La infancia de Iván

En 1962, Tarkovski estrenó La Infancia de Iván, una película bélica en la que la falta de elementos propios de la guerra demostraba que se puede aterrorizar al espectador sin armas o explosiones. Un inicio de carrera que agradó a muchos y que marcaba el trabajo único de uno de los mejores realizadores de todos los tiempos.

15 ene 2016 / 13:18 h - Actualizado: 25 ene 2016 / 11:26 h.
"Cine - Aladar","Andréi Tarkovski"
  • Valentina Malyavina y Valentín Zubkov. / El Correo
    Valentina Malyavina y Valentín Zubkov. / El Correo
  • Valentina Malyavina. / El Correo
    Valentina Malyavina. / El Correo
  • Nikolai Burlaiev en el papel de Iván. / El Correo
    Nikolai Burlaiev en el papel de Iván. / El Correo
  • Nikolai Burlaiev en el papel de Iván. / El Correo
    Nikolai Burlaiev en el papel de Iván. / El Correo
  • Escena de la película La infancia de Iván. / El Correo
    Escena de la película La infancia de Iván. / El Correo

En 1962, Andrei Tarkovski se estrenaba con La infancia de Iván, película que dirigió con la mitad del presupuesto inicial puesto que se le encargó una vez iniciado el rodaje.

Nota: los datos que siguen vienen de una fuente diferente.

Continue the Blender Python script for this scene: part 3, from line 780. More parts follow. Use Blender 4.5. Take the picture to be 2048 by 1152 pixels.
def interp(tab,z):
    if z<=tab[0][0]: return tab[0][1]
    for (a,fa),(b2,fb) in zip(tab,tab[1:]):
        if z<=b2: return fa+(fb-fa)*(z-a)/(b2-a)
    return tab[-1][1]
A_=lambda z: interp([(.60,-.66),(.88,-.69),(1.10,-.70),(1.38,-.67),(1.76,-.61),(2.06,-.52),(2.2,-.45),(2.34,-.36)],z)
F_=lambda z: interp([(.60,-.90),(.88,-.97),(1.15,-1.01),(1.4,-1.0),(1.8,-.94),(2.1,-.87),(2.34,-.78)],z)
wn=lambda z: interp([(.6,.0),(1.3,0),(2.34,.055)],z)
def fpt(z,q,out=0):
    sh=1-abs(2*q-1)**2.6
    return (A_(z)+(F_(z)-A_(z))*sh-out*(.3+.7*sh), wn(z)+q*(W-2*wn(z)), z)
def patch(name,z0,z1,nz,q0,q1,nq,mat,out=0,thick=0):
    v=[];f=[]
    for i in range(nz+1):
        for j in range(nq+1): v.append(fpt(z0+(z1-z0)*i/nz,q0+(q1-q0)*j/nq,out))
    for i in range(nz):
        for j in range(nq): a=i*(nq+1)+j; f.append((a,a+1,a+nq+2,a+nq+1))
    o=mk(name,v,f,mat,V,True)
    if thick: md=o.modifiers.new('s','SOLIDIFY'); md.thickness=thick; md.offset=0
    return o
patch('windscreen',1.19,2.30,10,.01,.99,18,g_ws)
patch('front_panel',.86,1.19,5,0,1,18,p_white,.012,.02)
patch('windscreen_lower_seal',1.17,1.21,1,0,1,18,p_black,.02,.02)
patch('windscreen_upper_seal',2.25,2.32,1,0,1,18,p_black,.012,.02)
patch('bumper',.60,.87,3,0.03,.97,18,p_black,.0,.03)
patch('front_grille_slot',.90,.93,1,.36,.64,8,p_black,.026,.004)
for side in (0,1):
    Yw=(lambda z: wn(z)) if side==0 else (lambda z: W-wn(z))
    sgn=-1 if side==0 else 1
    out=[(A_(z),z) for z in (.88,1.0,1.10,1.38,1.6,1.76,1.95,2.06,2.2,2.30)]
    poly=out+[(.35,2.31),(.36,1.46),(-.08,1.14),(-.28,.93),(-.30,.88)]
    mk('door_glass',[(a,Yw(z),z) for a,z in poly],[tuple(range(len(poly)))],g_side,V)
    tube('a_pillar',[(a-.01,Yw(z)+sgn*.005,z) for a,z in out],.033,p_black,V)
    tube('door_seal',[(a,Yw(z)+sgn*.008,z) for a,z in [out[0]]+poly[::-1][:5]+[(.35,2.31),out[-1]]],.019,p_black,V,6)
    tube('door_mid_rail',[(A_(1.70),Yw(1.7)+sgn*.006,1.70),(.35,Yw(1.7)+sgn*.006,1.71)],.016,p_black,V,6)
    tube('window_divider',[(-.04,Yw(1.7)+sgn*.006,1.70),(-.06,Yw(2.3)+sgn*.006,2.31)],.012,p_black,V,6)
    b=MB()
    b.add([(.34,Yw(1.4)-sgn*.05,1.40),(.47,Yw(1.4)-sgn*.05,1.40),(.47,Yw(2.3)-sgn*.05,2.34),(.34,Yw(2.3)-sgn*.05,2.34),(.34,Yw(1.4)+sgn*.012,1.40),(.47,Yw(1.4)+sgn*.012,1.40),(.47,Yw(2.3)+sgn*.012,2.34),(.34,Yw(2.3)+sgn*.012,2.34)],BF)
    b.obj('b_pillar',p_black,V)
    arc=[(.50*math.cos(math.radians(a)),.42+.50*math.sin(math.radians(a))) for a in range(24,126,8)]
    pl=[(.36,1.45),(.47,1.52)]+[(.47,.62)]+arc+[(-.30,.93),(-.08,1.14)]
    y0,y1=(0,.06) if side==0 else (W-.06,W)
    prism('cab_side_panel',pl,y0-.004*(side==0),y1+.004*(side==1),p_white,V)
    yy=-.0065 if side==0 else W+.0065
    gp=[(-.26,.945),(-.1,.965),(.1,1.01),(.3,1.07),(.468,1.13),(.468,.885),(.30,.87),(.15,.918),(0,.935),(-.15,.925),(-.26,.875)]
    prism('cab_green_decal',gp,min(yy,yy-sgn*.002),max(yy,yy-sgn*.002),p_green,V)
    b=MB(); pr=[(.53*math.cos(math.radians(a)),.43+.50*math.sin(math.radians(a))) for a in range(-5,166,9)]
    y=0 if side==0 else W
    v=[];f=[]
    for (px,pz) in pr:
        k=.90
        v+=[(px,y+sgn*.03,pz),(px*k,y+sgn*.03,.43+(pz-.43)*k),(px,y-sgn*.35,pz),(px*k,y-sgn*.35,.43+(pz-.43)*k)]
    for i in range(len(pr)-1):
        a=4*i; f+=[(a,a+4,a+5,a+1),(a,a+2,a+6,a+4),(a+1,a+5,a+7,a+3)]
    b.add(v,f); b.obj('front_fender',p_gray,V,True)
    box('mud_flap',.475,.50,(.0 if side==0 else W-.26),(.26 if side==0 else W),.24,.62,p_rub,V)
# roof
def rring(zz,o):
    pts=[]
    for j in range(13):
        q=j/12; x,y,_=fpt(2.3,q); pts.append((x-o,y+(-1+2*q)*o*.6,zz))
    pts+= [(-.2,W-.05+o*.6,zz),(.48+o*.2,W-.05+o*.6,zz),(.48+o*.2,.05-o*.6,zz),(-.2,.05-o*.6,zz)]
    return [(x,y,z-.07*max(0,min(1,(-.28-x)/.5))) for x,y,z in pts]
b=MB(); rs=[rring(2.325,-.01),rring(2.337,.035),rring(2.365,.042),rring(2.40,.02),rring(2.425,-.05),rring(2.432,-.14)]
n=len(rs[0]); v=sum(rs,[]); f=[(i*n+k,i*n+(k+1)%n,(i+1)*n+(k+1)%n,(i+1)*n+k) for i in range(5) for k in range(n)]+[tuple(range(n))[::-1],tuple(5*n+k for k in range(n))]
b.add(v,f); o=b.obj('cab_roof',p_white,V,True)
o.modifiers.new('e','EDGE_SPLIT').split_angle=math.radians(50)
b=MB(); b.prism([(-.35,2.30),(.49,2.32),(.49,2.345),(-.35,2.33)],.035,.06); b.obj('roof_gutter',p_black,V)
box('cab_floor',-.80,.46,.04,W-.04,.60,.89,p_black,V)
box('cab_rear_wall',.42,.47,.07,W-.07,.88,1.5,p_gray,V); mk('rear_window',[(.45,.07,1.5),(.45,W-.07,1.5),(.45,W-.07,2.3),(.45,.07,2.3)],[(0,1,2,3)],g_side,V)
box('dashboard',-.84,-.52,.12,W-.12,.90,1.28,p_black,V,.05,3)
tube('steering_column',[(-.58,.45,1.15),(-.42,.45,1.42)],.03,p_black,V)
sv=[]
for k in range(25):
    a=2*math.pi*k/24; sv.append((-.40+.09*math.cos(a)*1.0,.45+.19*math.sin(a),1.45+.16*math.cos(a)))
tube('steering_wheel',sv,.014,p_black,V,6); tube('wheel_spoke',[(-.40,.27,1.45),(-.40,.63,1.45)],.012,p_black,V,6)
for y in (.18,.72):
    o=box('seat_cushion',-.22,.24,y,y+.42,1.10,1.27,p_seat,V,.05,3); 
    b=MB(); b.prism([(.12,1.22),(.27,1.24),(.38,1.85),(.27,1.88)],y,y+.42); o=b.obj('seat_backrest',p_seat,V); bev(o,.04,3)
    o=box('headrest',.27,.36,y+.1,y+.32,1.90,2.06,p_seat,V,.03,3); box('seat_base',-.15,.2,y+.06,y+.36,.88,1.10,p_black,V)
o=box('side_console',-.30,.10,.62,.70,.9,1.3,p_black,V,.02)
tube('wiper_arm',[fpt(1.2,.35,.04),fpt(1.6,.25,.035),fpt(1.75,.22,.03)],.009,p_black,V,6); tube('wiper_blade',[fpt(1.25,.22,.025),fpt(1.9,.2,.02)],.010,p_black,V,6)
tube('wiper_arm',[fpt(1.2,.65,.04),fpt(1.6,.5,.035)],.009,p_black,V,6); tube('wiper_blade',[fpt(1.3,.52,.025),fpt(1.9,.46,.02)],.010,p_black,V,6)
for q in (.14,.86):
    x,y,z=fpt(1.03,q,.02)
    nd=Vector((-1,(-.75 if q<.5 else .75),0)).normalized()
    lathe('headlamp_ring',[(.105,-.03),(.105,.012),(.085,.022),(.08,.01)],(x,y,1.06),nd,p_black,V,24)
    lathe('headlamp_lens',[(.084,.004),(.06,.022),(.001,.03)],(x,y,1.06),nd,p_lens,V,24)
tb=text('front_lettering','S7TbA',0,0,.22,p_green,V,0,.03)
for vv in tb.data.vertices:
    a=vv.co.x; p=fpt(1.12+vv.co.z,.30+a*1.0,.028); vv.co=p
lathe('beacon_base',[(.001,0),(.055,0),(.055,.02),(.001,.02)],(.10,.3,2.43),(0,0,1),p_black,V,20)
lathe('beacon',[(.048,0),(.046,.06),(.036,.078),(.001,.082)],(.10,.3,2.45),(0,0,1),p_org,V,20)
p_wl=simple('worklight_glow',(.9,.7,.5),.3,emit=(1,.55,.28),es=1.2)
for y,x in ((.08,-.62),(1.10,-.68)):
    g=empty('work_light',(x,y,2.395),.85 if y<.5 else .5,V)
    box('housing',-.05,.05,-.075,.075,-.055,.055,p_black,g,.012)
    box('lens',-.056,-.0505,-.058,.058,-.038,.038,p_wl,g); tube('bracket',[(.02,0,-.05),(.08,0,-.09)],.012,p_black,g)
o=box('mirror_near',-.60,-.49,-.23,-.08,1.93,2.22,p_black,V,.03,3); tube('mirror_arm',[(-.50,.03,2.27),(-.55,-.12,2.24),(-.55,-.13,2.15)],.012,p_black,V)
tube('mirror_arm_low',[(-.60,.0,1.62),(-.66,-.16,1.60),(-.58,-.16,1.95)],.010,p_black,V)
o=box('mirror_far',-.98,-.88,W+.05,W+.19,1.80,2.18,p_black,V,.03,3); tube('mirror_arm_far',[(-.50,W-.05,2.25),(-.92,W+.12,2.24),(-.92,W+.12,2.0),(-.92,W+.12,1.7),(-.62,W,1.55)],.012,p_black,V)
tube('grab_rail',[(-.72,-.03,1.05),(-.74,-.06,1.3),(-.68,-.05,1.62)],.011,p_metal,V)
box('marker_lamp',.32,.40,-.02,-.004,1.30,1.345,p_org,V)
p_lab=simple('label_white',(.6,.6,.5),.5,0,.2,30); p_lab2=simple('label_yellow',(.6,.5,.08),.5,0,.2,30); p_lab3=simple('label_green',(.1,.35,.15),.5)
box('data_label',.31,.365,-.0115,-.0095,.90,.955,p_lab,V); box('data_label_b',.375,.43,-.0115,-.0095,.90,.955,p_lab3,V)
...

La condición que puso Tarkovski para hacerse cargo del rodaje fue la de no aprovechar nada de lo filmado y reescribir el guión. Quería que el trabajo fuese suyo sin interferencia alguna. Y no es de extrañar que ese fuese su deseo. Este es un autor único, auténtico e inigualable. Cada una de sus películas rebosa poesía, personalidad, profundidad; todo lo que cuenta Tarkovski se convierte en monumento, en obra de arte; algo que no se podría conseguir utilizando secuencias de cualquier otro autor que no fuera él mismo.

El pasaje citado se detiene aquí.